Data segment
* * * * * * *
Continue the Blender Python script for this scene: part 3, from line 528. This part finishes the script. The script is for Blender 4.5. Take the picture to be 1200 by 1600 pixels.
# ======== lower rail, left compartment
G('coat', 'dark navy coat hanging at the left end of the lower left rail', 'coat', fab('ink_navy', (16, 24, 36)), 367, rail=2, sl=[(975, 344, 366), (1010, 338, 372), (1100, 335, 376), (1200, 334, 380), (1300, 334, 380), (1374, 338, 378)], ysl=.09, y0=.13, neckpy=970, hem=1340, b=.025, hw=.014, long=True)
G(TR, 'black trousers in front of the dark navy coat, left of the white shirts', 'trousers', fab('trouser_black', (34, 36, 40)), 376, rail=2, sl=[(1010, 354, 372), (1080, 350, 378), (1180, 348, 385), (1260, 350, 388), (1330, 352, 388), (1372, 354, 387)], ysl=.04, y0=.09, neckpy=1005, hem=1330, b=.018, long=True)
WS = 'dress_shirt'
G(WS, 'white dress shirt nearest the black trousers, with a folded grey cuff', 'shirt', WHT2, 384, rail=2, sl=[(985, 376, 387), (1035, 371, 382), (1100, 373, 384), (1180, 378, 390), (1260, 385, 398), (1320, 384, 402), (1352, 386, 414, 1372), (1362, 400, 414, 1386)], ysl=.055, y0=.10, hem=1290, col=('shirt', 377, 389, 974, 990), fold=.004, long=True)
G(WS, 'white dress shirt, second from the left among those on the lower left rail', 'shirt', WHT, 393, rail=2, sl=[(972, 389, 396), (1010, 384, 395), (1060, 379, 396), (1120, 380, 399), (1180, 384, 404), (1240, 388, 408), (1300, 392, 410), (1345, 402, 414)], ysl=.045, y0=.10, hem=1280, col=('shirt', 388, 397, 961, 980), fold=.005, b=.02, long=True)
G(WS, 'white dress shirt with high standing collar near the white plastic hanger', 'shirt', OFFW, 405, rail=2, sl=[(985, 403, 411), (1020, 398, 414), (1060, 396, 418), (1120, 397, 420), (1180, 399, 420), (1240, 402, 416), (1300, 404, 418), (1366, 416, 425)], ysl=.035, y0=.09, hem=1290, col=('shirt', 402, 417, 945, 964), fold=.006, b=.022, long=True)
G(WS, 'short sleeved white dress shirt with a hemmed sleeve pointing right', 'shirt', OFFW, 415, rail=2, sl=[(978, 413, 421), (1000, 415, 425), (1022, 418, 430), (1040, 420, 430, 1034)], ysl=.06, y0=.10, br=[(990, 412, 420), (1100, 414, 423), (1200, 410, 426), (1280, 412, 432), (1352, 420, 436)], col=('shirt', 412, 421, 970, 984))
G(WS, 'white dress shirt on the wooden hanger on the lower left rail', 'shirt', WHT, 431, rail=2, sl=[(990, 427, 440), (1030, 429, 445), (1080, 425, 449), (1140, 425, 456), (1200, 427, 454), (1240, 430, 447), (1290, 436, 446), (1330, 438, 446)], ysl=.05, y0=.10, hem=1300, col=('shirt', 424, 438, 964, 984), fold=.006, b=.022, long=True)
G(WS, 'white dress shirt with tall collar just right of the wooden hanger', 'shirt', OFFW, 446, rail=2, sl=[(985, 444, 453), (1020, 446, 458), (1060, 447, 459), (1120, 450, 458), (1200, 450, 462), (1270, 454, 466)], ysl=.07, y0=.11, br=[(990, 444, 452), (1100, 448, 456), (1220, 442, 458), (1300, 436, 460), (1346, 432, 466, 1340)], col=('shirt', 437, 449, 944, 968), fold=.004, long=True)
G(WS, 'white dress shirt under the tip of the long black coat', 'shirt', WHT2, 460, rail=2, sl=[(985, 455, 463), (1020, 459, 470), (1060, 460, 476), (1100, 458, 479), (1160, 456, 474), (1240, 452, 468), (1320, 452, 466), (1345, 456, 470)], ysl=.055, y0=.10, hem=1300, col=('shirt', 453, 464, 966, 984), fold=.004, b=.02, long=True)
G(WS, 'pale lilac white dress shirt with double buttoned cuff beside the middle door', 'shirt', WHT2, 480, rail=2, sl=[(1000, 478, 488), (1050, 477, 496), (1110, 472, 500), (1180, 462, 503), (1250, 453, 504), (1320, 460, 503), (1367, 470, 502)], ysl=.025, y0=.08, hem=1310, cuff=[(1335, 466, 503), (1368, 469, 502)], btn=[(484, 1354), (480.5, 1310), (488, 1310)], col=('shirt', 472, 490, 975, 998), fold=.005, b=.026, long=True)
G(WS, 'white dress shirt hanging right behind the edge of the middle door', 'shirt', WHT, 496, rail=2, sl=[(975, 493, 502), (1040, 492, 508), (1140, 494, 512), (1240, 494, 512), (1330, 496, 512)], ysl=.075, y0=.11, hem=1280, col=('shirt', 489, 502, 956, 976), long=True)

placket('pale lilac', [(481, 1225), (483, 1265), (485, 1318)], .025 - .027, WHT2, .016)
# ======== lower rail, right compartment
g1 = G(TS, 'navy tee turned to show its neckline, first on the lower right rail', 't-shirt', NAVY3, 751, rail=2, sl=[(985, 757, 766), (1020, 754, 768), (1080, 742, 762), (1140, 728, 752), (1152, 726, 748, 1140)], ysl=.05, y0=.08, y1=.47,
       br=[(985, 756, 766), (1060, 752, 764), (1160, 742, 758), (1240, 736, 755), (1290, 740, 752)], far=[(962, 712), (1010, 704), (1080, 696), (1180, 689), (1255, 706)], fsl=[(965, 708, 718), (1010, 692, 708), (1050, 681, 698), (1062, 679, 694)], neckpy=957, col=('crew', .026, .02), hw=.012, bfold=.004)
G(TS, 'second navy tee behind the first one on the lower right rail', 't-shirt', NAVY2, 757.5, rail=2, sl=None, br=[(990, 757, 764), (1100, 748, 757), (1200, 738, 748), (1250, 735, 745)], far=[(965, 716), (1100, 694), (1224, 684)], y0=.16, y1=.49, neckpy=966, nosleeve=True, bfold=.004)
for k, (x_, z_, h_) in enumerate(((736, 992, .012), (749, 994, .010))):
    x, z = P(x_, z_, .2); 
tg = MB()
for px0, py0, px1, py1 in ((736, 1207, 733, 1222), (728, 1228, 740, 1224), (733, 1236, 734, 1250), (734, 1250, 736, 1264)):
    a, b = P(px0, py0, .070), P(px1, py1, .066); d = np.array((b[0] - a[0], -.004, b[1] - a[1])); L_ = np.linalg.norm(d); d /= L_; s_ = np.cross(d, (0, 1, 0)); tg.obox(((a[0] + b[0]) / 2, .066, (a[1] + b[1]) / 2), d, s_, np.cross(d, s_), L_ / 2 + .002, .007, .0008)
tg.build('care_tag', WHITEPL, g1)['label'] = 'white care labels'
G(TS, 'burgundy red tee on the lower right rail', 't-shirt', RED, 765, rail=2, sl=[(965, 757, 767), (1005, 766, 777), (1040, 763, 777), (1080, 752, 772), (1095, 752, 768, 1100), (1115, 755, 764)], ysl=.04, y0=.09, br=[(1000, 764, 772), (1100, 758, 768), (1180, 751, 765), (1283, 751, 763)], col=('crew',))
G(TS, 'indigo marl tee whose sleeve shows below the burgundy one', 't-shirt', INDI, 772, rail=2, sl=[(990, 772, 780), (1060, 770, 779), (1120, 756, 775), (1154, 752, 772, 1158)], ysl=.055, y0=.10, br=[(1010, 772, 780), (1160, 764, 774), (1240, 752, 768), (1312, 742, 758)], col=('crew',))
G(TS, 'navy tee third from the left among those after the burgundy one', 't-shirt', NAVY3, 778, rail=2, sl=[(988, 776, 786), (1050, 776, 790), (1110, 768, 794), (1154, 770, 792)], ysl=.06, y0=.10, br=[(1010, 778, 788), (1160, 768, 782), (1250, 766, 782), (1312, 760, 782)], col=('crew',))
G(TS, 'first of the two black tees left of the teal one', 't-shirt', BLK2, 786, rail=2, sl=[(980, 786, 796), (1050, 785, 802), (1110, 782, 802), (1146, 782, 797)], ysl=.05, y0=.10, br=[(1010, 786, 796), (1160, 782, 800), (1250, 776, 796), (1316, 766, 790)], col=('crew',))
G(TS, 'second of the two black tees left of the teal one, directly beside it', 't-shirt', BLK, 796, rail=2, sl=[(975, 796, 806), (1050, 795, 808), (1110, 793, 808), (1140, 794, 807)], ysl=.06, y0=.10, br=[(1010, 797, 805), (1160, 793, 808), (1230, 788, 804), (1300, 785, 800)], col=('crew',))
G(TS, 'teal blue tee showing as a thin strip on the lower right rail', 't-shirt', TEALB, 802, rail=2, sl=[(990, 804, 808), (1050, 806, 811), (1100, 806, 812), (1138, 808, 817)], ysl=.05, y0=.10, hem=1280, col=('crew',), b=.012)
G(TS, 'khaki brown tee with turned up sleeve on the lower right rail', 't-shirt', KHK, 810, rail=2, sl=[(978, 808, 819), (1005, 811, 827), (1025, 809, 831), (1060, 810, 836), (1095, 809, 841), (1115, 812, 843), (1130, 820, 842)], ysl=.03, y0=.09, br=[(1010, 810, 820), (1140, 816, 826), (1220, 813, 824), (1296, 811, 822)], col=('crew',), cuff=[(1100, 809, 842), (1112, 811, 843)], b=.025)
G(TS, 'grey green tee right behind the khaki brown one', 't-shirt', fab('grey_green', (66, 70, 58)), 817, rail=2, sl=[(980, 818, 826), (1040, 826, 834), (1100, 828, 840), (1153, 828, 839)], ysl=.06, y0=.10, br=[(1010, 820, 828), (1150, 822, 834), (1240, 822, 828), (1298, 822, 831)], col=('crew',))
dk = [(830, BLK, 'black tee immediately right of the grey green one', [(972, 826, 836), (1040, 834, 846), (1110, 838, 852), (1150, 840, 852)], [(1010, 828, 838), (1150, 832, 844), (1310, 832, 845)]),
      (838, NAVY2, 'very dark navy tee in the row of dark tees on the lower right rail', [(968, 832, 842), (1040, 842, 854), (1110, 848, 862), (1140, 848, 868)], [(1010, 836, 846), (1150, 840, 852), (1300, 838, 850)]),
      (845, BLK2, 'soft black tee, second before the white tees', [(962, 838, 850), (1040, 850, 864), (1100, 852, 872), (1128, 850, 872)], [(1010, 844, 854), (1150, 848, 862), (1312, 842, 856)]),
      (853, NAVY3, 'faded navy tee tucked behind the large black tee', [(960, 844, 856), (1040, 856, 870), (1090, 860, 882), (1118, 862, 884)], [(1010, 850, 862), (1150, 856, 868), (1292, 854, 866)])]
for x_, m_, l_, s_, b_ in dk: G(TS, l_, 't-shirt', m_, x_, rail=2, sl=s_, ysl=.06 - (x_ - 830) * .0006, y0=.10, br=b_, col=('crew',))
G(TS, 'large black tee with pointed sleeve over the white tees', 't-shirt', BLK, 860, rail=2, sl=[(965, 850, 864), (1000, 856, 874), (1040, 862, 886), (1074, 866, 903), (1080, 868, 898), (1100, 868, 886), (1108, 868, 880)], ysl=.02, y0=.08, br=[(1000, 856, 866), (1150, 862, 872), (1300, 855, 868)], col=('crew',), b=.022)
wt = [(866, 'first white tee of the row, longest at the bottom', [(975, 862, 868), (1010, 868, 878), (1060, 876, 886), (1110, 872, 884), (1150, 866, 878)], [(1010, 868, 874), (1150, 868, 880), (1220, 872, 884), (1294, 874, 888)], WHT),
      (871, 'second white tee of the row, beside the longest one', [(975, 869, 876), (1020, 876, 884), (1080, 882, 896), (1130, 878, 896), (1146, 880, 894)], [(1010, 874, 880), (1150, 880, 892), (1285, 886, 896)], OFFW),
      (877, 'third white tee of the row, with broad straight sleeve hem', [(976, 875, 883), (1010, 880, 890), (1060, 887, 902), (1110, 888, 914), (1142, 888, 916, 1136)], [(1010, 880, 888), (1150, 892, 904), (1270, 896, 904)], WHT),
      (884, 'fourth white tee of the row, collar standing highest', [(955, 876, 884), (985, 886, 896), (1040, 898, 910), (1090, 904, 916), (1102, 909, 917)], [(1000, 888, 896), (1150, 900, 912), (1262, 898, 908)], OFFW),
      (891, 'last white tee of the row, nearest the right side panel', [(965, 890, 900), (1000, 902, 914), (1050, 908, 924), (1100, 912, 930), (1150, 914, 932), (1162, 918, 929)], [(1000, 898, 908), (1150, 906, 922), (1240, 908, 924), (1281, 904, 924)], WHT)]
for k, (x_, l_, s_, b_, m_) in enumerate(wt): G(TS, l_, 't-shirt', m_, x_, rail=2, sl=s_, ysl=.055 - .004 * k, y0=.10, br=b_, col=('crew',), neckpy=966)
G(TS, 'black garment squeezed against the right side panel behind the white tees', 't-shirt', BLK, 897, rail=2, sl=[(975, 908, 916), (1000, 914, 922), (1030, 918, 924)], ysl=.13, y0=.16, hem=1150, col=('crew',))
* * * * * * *
Set problem
Report how many lines contain "from". Give nothing but the number.

Output below
3